A first edition of Emily Bronte’s Wuthering Heights, is on display for sale at Christie’s auction house, with copies estimated at 400,000–600,000 GBP (540,000–810,000 USD) in London, Monday, June 15, 2026. (AP Photo/Kin Cheung)
LONDON (AP) — A rare first-edition copy of “ Wuthering Heights,” complete with spelling mistakes, is up for auction for the first time in more than a century, as Emily Brontë’s tragic, tempestuous romance gains new fans through a big-screen adaptation.
Christie’s auction house said Monday that it’s the first copy of the novel in the publisher’s original cloth binding to be auctioned since 1908. Only about 250 copies of the first edition were printed, and this one has been in a private library since shortly after its publication in 1847.
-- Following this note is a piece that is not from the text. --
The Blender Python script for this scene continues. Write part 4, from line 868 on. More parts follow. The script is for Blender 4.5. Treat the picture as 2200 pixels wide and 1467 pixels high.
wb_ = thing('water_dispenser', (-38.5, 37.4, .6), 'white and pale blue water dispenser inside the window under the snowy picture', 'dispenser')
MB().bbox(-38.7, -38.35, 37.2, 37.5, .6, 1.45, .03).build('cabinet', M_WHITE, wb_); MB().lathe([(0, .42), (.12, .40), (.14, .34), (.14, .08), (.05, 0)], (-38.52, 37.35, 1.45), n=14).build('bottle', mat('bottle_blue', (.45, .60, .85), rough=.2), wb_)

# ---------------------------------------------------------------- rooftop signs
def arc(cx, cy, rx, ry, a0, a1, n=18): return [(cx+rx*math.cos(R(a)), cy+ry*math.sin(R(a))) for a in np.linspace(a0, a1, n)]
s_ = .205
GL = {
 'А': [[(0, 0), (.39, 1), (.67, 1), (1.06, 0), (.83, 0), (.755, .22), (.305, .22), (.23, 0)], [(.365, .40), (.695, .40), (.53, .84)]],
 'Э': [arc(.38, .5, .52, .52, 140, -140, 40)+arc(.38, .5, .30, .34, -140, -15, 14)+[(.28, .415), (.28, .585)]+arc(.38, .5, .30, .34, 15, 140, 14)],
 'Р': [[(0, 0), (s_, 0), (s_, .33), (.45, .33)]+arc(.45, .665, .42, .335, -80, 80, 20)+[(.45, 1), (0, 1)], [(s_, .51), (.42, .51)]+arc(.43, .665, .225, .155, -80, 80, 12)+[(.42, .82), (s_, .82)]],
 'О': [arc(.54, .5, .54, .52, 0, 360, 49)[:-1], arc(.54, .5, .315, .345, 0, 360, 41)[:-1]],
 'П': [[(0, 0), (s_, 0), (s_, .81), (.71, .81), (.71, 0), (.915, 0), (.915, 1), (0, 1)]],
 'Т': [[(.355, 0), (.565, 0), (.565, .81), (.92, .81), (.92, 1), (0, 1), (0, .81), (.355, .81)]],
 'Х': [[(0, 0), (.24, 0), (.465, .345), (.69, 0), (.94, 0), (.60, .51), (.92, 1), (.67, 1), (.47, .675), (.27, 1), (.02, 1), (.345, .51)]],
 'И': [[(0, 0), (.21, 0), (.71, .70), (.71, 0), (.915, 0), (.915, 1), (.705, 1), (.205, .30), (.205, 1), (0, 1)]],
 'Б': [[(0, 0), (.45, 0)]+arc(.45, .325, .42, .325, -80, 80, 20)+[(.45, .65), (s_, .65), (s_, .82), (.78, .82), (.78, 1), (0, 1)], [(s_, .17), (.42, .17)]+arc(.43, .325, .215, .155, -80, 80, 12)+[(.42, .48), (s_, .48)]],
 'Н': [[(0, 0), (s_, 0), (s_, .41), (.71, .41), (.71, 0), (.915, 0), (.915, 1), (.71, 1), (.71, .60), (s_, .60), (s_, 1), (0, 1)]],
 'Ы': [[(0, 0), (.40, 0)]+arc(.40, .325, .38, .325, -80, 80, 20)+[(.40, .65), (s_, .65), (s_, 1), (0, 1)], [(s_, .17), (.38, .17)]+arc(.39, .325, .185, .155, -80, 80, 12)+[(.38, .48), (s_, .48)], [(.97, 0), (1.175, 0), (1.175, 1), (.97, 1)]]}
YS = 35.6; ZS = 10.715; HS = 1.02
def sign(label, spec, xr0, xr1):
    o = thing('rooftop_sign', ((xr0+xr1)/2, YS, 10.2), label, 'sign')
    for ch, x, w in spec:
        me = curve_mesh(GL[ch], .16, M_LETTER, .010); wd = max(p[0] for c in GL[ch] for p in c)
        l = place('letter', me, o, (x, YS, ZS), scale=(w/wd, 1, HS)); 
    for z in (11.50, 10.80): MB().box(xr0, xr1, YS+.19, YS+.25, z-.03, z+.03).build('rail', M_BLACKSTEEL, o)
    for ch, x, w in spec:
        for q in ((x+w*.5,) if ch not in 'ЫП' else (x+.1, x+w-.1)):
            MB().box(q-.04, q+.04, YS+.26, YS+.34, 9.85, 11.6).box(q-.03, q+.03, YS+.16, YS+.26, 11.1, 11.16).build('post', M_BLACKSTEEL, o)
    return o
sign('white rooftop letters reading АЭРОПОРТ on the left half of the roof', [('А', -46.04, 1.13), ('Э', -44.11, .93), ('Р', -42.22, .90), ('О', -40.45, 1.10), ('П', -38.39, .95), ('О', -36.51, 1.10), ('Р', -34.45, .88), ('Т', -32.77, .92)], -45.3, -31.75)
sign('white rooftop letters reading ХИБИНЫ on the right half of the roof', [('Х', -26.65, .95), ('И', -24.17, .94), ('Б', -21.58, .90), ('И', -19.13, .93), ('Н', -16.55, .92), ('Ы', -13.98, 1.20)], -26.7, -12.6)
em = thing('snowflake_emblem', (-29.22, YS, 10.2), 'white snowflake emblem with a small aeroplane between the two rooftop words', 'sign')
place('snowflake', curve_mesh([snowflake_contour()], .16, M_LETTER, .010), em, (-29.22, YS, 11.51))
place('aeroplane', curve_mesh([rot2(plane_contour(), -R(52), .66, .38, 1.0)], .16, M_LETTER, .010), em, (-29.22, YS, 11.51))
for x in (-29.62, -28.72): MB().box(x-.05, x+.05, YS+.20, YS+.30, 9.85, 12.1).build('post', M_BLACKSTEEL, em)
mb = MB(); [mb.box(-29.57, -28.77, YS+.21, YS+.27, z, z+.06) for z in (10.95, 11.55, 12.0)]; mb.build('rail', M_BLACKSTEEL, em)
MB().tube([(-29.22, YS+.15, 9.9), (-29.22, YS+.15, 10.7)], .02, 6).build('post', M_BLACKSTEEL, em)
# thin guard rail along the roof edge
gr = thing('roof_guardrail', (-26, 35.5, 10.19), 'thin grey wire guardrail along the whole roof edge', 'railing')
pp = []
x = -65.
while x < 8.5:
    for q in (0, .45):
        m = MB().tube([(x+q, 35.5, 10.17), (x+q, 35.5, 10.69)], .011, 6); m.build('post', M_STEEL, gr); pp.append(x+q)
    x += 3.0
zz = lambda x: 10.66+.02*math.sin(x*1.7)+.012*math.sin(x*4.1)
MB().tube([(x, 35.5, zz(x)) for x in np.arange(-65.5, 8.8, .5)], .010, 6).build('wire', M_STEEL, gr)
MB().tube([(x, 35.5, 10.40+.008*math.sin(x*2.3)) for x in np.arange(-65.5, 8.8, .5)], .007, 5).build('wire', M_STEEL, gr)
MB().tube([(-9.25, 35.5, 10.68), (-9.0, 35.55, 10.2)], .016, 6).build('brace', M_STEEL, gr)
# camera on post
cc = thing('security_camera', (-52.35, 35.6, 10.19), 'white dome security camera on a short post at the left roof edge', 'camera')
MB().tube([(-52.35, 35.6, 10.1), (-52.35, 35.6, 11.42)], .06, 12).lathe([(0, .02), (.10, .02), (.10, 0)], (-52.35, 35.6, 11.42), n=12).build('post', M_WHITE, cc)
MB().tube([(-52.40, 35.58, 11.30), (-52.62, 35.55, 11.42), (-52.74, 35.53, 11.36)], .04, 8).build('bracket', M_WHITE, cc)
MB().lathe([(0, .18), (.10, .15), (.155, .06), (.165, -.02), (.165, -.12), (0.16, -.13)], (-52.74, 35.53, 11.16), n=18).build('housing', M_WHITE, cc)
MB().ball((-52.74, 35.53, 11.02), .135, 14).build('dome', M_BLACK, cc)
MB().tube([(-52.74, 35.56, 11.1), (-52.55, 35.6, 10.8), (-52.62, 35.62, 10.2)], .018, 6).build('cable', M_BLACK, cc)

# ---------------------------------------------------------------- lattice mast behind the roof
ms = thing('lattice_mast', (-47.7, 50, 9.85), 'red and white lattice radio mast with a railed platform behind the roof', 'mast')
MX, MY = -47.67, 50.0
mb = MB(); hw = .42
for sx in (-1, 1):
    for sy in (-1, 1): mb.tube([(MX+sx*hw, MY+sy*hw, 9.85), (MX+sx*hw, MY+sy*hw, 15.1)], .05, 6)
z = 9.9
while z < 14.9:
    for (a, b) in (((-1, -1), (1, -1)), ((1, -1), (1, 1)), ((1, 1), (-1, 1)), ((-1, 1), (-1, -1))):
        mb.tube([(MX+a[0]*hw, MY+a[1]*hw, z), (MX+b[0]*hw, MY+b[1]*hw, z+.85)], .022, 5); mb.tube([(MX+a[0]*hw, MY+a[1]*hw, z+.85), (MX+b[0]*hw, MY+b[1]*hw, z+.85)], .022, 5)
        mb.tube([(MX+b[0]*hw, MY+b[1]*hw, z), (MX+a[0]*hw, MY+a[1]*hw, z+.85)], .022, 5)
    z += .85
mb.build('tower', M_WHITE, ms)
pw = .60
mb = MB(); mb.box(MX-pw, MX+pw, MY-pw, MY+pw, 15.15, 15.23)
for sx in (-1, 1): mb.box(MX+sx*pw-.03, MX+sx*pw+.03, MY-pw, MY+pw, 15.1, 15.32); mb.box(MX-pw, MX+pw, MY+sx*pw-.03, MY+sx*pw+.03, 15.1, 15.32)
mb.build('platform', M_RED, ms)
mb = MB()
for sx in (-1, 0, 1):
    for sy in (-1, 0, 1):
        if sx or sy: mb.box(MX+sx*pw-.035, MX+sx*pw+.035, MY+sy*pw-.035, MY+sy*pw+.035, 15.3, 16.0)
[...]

“The vast majority of surviving copies were rebound for collectors or libraries, meaning original cloth examples are now extremely scarce,” said Christie’s books and manuscripts specialist Mark Wiltshire.
Being sold along with a copy of sister Anne Brontë’s “Agnes Grey,” it’s expected to sell for between 400,000 pounds and 600,000 pounds ($540,000 and $800,000) at a June 30 auction in London. Both books carry the male pen names the sisters adopted to get published: Ellis Bell for Emily and Acton Bell for Anne.